▸ **Short task**
Copy all lines below exactly as written. Leave pictures out.

▸ **Source excerpt**
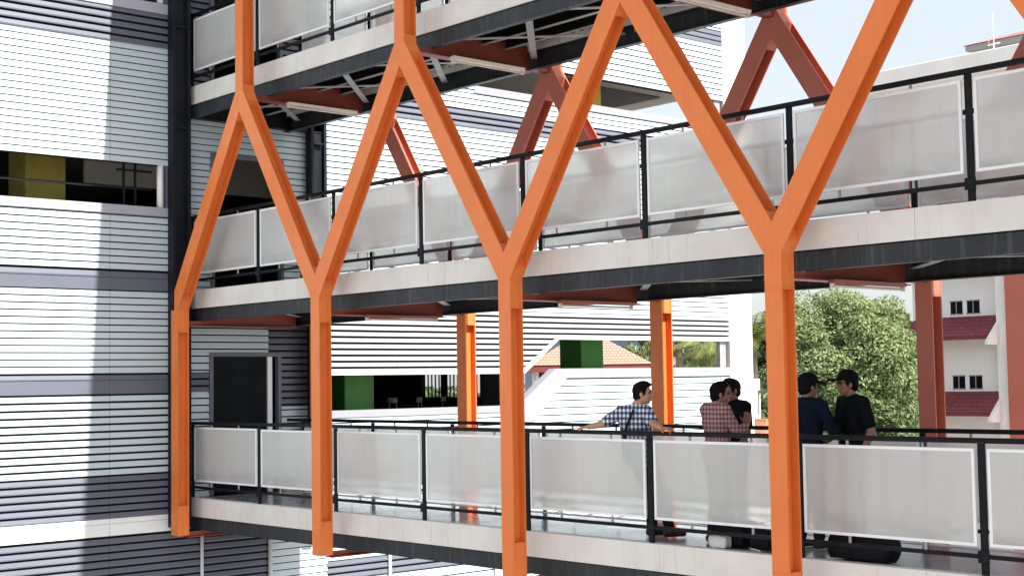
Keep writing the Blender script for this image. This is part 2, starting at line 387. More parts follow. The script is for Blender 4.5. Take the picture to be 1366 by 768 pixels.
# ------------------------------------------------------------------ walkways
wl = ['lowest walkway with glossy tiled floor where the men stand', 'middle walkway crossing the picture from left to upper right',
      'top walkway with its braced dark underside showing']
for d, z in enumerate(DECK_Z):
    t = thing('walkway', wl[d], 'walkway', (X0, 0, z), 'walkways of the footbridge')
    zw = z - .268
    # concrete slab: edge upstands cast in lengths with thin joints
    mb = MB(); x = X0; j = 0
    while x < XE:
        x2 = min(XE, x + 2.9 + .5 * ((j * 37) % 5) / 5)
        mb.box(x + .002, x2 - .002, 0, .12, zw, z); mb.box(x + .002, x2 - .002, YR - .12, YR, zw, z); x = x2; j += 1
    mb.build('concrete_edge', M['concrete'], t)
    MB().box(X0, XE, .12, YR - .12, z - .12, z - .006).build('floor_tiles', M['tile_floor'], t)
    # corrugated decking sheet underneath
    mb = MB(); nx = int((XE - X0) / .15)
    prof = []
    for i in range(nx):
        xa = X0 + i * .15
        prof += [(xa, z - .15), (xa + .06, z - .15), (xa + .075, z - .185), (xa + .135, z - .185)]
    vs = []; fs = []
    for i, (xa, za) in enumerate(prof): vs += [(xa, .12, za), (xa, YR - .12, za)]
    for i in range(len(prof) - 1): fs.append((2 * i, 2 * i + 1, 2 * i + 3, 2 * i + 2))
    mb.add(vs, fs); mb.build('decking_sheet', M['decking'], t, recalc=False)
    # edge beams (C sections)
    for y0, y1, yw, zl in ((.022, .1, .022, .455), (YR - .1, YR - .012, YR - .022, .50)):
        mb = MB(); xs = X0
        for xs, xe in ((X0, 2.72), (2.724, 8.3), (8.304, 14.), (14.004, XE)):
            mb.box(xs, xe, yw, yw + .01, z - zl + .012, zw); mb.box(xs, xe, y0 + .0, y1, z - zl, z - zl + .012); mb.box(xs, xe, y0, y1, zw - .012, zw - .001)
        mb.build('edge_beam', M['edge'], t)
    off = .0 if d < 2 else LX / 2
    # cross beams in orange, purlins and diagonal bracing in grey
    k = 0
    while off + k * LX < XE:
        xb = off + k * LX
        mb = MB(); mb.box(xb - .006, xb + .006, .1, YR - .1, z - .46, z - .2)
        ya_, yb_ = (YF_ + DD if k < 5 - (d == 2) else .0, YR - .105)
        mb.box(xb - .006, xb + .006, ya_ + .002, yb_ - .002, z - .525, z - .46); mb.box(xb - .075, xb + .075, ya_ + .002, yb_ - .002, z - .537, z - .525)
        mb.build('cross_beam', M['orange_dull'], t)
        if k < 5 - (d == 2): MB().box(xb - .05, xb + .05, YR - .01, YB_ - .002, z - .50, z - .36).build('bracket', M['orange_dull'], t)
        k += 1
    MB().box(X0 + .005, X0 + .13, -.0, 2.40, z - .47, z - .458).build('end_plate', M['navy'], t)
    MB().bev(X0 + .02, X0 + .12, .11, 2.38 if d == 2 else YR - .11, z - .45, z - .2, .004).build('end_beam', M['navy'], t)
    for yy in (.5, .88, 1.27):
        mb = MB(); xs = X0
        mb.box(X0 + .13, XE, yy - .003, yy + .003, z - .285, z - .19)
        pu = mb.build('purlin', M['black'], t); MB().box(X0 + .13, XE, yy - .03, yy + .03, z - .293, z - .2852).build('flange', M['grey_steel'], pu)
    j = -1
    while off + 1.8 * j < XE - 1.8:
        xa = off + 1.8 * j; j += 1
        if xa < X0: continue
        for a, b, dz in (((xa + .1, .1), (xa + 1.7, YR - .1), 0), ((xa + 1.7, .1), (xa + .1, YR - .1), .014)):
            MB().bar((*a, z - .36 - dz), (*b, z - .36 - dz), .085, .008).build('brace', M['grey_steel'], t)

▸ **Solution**
Keep writing the Blender script for this image. This is part 2, starting at line 387. More parts follow. The script is for Blender 4.5. Take the picture to be 1366 by 768 pixels.
# ------------------------------------------------------------------ walkways
wl = ['lowest walkway with glossy tiled floor where the men stand', 'middle walkway crossing the picture from left to upper right',
      'top walkway with its braced dark underside showing']
for d, z in enumerate(DECK_Z):
    t = thing('walkway', wl[d], 'walkway', (X0, 0, z), 'walkways of the footbridge')
    zw = z - .268
    # concrete slab: edge upstands cast in lengths with thin joints
    mb = MB(); x = X0; j = 0
    while x < XE:
        x2 = min(XE, x + 2.9 + .5 * ((j * 37) % 5) / 5)
        mb.box(x + .002, x2 - .002, 0, .12, zw, z); mb.box(x + .002, x2 - .002, YR - .12, YR, zw, z); x = x2; j += 1
    mb.build('concrete_edge', M['concrete'], t)
    MB().box(X0, XE, .12, YR - .12, z - .12, z - .006).build('floor_tiles', M['tile_floor'], t)
    # corrugated decking sheet underneath
    mb = MB(); nx = int((XE - X0) / .15)
    prof = []
    for i in range(nx):
        xa = X0 + i * .15
        prof += [(xa, z - .15), (xa + .06, z - .15), (xa + .075, z - .185), (xa + .135, z - .185)]
    vs = []; fs = []
    for i, (xa, za) in enumerate(prof): vs += [(xa, .12, za), (xa, YR - .12, za)]
    for i in range(len(prof) - 1): fs.append((2 * i, 2 * i + 1, 2 * i + 3, 2 * i + 2))
    mb.add(vs, fs); mb.build('decking_sheet', M['decking'], t, recalc=False)
    # edge beams (C sections)
    for y0, y1, yw, zl in ((.022, .1, .022, .455), (YR - .1, YR - .012, YR - .022, .50)):
        mb = MB(); xs = X0
        for xs, xe in ((X0, 2.72), (2.724, 8.3), (8.304, 14.), (14.004, XE)):
            mb.box(xs, xe, yw, yw + .01, z - zl + .012, zw); mb.box(xs, xe, y0 + .0, y1, z - zl, z - zl + .012); mb.box(xs, xe, y0, y1, zw - .012, zw - .001)
        mb.build('edge_beam', M['edge'], t)
    off = .0 if d < 2 else LX / 2
    # cross beams in orange, purlins and diagonal bracing in grey
    k = 0
    while off + k * LX < XE:
        xb = off + k * LX
        mb = MB(); mb.box(xb - .006, xb + .006, .1, YR - .1, z - .46, z - .2)
        ya_, yb_ = (YF_ + DD if k < 5 - (d == 2) else .0, YR - .105)
        mb.box(xb - .006, xb + .006, ya_ + .002, yb_ - .002, z - .525, z - .46); mb.box(xb - .075, xb + .075, ya_ + .002, yb_ - .002, z - .537, z - .525)
        mb.build('cross_beam', M['orange_dull'], t)
        if k < 5 - (d == 2): MB().box(xb - .05, xb + .05, YR - .01, YB_ - .002, z - .50, z - .36).build('bracket', M['orange_dull'], t)
        k += 1
    MB().box(X0 + .005, X0 + .13, -.0, 2.40, z - .47, z - .458).build('end_plate', M['navy'], t)
    MB().bev(X0 + .02, X0 + .12, .11, 2.38 if d == 2 else YR - .11, z - .45, z - .2, .004).build('end_beam', M['navy'], t)
    for yy in (.5, .88, 1.27):
        mb = MB(); xs = X0
        mb.box(X0 + .13, XE, yy - .003, yy + .003, z - .285, z - .19)
        pu = mb.build('purlin', M['black'], t); MB().box(X0 + .13, XE, yy - .03, yy + .03, z - .293, z - .2852).build('flange', M['grey_steel'], pu)
    j = -1
    while off + 1.8 * j < XE - 1.8:
        xa = off + 1.8 * j; j += 1
        if xa < X0: continue
        for a, b, dz in (((xa + .1, .1), (xa + 1.7, YR - .1), 0), ((xa + 1.7, .1), (xa + .1, YR - .1), .014)):
            MB().bar((*a, z - .36 - dz), (*b, z - .36 - dz), .085, .008).build('brace', M['grey_steel'], t)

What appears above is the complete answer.